Sunday, June 26, 2005

Why Am I Such A Lazy Blogger?

Seriously, I should have no problem writing something everyday. I'm an opinionated bastard and I see and hear about stuff everyday that the world needs to hear my perspective on!

Of course, there's the persistent problem that people are too stupid, too wrapped up in their own ways of thinking, or just completely so out of sync with my wisdom that I'm constantly casting pearls before swine.

Also, the full time job, the wife, the kids, the video games, the internet porn, cd collecting, movie watching, etc- they just seem to get in the way of blogging too. So, if you've somehow become addicted to all the treasures of wisdom that I so infrequently dish up here, please accept my apologies for the infrequency of my posts. Please know that I think about blogging everyday, and I do it for you.

I'm thinking about it when I'm coaching my daughter's soccer team. As I scream my lungs out at these 8 and 9 year old kids to play their positions, look for passes, and to (goddamnit) be more aggressive in attacking the ball, I'm thinking of the things I should be sharing you with you, my loyal but small audience.

I'm thinking about it when some insane moron in an SUV almost kills me on my little red Vespa. God, I hate cars. I wish for the day when I can live in an environment where I can either walk or take public transit wherever I need to go.

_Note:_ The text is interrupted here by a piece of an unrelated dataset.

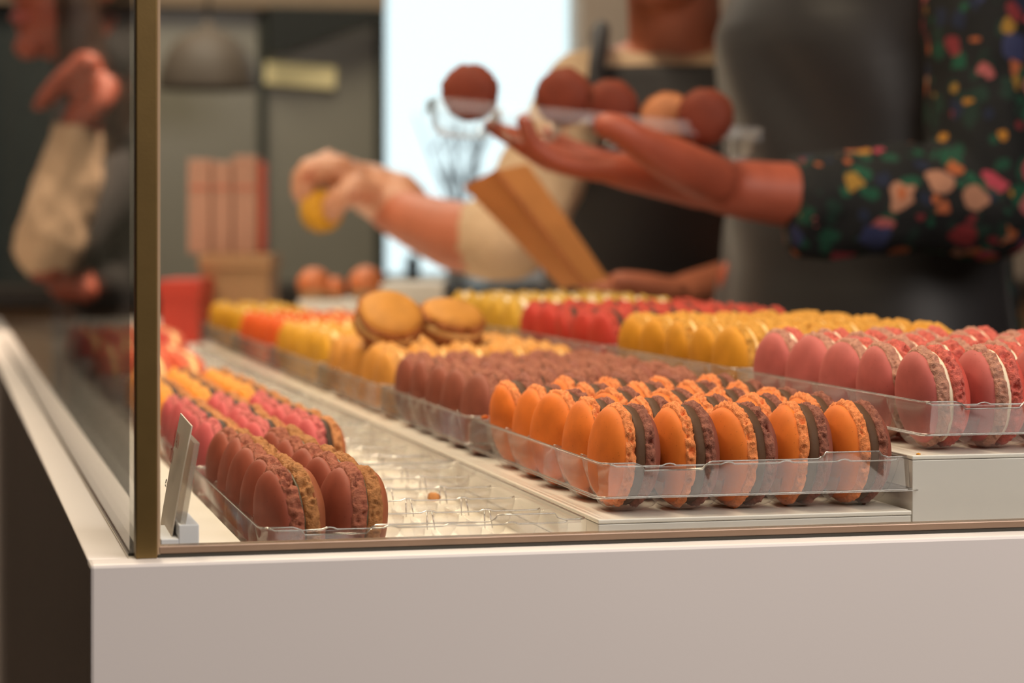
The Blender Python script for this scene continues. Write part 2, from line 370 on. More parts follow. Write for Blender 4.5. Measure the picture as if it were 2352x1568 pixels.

I think about stuff to write every time I watch the Daily Show. I really wanted to write a scathing review of Meat Beat Manifesto last week after they played here. I really wanted each and everyone of you to know just how badly they sucked. I guess that's the chance you take when you go just to see what they sound like because allmusic.com mentioned how they used to be part of a loose political cooperative with the Disposable Heroes of Hiphoprisy and Consolidated. After 30 minutes of vocal-less techno-industrial beats, the cleverly cute, but now monotonous collage of old movie and tv images just didn't cut it anymore. I wanted to hear some clever political vocals, not just see scenes from Faster Pussycat, Kill, Kill mixed in with weird old sci-fi films. I said goodbye to my friends, walked out into the Salt Lake night and rode my little red Vespa amongst all the Suburbans and H-2s that were trying to kill me and that I wanted to kill.